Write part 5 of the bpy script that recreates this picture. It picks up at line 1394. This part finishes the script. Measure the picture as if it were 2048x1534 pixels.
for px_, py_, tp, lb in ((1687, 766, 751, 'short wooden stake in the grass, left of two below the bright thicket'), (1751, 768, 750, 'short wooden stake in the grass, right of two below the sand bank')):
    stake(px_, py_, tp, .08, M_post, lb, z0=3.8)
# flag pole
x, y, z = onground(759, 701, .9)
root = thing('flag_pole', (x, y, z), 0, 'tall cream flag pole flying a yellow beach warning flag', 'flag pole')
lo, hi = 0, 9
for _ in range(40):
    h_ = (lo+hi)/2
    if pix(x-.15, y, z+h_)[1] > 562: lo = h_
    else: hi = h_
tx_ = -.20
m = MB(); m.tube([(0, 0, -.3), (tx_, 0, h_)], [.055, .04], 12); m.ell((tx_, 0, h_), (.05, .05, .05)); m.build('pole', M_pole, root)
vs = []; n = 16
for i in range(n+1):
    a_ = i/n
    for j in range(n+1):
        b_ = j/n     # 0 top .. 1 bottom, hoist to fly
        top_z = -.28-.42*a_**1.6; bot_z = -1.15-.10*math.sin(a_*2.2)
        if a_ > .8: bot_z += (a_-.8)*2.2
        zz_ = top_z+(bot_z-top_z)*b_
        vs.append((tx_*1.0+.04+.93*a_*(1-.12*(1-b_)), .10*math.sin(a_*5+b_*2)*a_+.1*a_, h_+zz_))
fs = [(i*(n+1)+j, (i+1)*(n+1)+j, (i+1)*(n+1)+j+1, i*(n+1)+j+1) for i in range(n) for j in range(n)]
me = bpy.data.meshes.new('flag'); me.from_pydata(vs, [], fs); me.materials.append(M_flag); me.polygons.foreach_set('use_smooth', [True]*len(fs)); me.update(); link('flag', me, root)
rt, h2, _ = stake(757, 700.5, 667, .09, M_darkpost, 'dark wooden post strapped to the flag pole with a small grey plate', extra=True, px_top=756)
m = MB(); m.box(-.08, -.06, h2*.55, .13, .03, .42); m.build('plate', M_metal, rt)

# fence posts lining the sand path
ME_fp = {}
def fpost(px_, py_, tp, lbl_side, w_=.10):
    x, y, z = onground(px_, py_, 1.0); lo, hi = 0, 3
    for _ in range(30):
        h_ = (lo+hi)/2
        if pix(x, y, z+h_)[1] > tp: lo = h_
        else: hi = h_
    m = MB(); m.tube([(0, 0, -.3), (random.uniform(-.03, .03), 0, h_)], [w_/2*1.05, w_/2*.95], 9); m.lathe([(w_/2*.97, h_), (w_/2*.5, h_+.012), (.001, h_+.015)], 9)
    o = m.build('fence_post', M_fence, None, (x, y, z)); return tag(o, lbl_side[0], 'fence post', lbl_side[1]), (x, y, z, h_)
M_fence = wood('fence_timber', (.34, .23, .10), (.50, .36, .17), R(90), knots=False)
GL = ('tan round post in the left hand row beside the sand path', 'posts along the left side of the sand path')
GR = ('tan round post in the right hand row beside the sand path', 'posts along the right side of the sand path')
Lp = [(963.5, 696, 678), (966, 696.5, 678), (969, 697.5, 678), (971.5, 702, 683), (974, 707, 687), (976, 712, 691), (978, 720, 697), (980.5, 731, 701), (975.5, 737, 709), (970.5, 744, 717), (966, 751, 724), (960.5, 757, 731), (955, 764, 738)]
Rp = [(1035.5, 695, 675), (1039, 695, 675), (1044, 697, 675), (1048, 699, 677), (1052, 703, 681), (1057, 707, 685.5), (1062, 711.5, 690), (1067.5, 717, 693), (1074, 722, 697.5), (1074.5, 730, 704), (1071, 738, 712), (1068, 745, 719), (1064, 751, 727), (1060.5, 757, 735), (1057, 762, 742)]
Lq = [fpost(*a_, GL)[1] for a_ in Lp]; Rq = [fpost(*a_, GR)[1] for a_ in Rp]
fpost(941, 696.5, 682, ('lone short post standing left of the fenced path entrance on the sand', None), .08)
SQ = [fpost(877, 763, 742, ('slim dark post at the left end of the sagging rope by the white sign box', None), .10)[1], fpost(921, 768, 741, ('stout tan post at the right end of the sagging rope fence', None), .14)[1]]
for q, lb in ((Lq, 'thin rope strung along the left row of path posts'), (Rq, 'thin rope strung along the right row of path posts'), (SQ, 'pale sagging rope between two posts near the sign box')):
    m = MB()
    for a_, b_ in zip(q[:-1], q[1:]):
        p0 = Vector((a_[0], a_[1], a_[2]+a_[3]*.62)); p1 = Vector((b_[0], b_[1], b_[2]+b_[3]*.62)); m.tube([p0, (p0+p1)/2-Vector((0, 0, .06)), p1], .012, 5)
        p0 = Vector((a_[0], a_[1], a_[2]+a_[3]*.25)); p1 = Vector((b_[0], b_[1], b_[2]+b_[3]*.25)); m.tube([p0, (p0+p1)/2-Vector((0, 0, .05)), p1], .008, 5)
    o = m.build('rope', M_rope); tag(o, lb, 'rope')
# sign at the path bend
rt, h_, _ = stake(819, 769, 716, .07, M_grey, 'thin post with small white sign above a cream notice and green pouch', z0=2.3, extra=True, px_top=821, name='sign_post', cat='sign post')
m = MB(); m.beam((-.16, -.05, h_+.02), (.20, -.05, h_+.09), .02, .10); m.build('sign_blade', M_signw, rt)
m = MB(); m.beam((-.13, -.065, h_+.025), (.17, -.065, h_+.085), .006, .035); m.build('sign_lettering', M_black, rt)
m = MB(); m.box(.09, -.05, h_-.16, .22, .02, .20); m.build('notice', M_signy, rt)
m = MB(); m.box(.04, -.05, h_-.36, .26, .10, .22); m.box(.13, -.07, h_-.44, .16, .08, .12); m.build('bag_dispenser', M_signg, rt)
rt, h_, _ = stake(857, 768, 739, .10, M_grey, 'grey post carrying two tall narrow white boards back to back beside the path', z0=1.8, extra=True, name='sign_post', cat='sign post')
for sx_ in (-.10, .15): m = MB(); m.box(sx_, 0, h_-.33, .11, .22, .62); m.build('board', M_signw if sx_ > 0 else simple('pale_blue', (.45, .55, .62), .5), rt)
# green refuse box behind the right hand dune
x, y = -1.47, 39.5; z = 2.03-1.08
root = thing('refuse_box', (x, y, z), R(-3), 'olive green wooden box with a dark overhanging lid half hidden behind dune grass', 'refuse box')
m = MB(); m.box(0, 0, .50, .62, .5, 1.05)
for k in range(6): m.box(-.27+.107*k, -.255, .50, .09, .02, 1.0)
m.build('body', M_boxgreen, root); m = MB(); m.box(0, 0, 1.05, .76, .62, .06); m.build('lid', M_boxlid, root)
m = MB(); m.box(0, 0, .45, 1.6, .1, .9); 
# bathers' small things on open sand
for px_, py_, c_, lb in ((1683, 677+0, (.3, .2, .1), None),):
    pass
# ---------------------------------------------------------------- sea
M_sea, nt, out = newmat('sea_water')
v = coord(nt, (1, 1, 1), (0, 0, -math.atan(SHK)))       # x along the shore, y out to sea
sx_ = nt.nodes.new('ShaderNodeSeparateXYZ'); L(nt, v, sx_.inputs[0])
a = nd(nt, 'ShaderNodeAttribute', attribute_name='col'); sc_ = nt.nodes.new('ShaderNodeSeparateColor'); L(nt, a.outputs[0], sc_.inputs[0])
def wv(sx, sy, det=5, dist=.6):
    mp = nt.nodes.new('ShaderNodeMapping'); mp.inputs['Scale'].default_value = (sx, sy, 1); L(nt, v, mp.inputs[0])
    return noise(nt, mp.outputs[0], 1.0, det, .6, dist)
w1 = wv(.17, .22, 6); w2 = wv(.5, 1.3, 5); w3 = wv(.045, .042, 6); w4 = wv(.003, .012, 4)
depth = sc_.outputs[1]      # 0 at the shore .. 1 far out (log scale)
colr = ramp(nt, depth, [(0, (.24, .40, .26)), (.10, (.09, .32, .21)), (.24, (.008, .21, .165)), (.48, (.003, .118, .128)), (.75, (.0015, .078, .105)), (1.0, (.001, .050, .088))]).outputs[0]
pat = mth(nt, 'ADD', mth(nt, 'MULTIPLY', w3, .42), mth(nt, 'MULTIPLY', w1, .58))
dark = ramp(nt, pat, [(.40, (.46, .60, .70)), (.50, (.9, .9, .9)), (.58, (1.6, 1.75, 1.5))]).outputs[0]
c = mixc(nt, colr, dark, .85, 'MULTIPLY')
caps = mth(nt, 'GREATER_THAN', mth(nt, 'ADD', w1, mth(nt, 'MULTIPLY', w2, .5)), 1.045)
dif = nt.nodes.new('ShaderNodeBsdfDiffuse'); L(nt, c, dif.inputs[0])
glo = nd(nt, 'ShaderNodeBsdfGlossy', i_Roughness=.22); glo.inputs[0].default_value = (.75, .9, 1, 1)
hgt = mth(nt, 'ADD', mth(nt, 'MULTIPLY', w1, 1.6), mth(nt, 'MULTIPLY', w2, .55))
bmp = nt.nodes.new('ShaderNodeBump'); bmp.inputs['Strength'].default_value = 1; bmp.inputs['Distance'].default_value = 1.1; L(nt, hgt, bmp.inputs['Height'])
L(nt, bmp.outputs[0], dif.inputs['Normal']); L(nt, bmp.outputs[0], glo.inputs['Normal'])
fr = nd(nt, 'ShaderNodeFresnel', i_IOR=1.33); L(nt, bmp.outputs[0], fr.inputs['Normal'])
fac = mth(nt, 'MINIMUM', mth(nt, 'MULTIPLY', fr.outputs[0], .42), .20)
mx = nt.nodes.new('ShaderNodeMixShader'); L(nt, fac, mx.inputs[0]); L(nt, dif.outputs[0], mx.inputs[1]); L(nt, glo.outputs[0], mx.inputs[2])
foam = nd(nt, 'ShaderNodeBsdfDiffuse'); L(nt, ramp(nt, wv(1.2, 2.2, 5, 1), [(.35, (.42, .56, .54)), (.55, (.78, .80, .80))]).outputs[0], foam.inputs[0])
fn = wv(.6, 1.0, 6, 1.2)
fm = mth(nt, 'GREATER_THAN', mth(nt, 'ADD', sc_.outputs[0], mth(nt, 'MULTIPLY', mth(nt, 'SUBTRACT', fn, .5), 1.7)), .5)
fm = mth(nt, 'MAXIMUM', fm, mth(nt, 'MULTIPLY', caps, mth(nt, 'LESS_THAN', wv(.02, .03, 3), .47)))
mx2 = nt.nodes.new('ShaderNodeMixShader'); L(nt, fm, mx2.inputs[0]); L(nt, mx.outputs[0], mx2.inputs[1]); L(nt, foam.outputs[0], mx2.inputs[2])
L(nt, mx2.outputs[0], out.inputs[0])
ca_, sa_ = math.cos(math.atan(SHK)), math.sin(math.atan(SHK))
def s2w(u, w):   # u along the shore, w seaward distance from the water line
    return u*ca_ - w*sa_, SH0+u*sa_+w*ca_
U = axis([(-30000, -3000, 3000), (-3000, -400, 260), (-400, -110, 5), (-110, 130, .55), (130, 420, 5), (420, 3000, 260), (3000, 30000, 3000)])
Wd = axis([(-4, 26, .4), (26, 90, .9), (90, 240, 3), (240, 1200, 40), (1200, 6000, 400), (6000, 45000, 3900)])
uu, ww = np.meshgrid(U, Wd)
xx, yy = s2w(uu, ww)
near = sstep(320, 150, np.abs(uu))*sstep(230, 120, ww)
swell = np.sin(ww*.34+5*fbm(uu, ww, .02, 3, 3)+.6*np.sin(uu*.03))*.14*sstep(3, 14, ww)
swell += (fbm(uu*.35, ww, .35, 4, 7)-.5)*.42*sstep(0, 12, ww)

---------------

AIM: Each line from the start of the listing above through the line containing "m = MB(); m.box(-.08, -.06, h2*.55, .13, .03, .42);" should be copied exactly, please, with no other lines added.

CORRECT OUTPUT:
Write part 5 of the bpy script that recreates this picture. It picks up at line 1394. This part finishes the script. Measure the picture as if it were 2048x1534 pixels.
for px_, py_, tp, lb in ((1687, 766, 751, 'short wooden stake in the grass, left of two below the bright thicket'), (1751, 768, 750, 'short wooden stake in the grass, right of two below the sand bank')):
    stake(px_, py_, tp, .08, M_post, lb, z0=3.8)
# flag pole
x, y, z = onground(759, 701, .9)
root = thing('flag_pole', (x, y, z), 0, 'tall cream flag pole flying a yellow beach warning flag', 'flag pole')
lo, hi = 0, 9
for _ in range(40):
    h_ = (lo+hi)/2
    if pix(x-.15, y, z+h_)[1] > 562: lo = h_
    else: hi = h_
tx_ = -.20
m = MB(); m.tube([(0, 0, -.3), (tx_, 0, h_)], [.055, .04], 12); m.ell((tx_, 0, h_), (.05, .05, .05)); m.build('pole', M_pole, root)
vs = []; n = 16
for i in range(n+1):
    a_ = i/n
    for j in range(n+1):
        b_ = j/n     # 0 top .. 1 bottom, hoist to fly
        top_z = -.28-.42*a_**1.6; bot_z = -1.15-.10*math.sin(a_*2.2)
        if a_ > .8: bot_z += (a_-.8)*2.2
        zz_ = top_z+(bot_z-top_z)*b_
        vs.append((tx_*1.0+.04+.93*a_*(1-.12*(1-b_)), .10*math.sin(a_*5+b_*2)*a_+.1*a_, h_+zz_))
fs = [(i*(n+1)+j, (i+1)*(n+1)+j, (i+1)*(n+1)+j+1, i*(n+1)+j+1) for i in range(n) for j in range(n)]
me = bpy.data.meshes.new('flag'); me.from_pydata(vs, [], fs); me.materials.append(M_flag); me.polygons.foreach_set('use_smooth', [True]*len(fs)); me.update(); link('flag', me, root)
rt, h2, _ = stake(757, 700.5, 667, .09, M_darkpost, 'dark wooden post strapped to the flag pole with a small grey plate', extra=True, px_top=756)
m = MB(); m.box(-.08, -.06, h2*.55, .13, .03, .42); m.build('plate', M_metal, rt)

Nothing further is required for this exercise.